The movie came out in 1971, two years after Borgnine had been so powerful for Sam Peckinpah in The Wild Bunch. His Westerns definitely went downhill from there, as he did any old junk TV movie or spaghetti that came along, stuff like The Trail to Hope Rose or Aces ‘n’ Eights, in which he played cuddly and lovable old-timer grandpas and such. He hams it up as El General. Though Ernie put in some strong performances in his career, you always thought the inner ham was on the point of coming out. Then it did.

 

It was a Spanish production, shot in Spain with a largely Spanish cast, many of whom are dubbed for the English version. It was directed by an American, however, Arthur Lubin, director of many of those Abbott and Costello pictures, who had also helmed The First Traveling Saleslady and many TV Western shows, especially Maverick episodes.

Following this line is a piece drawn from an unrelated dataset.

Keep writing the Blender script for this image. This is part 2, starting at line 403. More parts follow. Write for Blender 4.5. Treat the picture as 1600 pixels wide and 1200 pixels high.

He tended to specialize in comedies, which Guns of the Revolution isn’t.

 

 

Director Lubin

 

The hero is a jolly young priest, Miguel Pro (Humberto Almazán, who actually is a priest) who, when all other padres are exiled or dead, manages to evade capture and minister to the needy Mexicans, secretly baptizing, marrying and such. His brother Humberto (Sancho Gracia) wants Miguel to fight but that isn’t his gig. Miguel prefers to go around being priestly.

 

 

Fr. Humberto Almazán

 

El General has a sinister officer, Colonel Marinos (Aldo Sambrell) in charge of his secret police, rooting out the priests and closing down churches, and he is doing his utmost to find and trap Miguel, which he finally does.

 

None of it is very exciting though. It is one of those films “based on fact”. José Ramón Miguel Agustín Pro Juárez, SJ, or the Blessed Miguel Pro (born January 13, 1891 – executed November 23, 1927) was indeed a Mexican Jesuit Catholic priest executed under the presidency of Plutarco Elías Calles on charges of bombing and attempted assassination of former Mexican President Álvaro Obregón.

 

 

The real Miguel Pro
 

 

Pro’s arrest, lack of trial, and the support he got were a major feature of the so-called Cristero War. He was beatified in Rome on September 25, 1988, by Pope John Paul II as a Catholic martyr, killed in odium fidei.

 

In the movie an attempt is made to assassinate El General. In fact, it was former president Alvaro Obregon who was the target, not the then sitting president.

 

 

El General on his way to the bullfight with his wife, about to be subject to an assassination attempt

 

There was no evidence at all that Fr. Miguel was involved but that didn’t stop his death by firing squad, of which there are photographs. The actor in the movie adopts the crucifixion-like pose just before the fatal shots are fired, as seems to have been the case.

 

 

Martyrdom

 

The modern print isn’t very good, and the sound is ropey too (I saw it on TV). The movie is no worse than many other early-70s made-in-Spain pictures, but it isn’t any better either.

 

 

2 Responses

  1. Jeff, good write-up of a movie that I haven't seen. I have always liked movies set during the Mexican Revolution era of 1910-20. Fact is, I would much rather watch WINGS OF THE HAWK(1953) than this one and there are better movies than that.

    1. Yes, Wings of the Hawk was interesting in not having Pancho Villa as the central revolutionary character but Pascual Orozco instead.
      Guns of the Revolution is a bit different in that there is no gringo-in-Mexico role.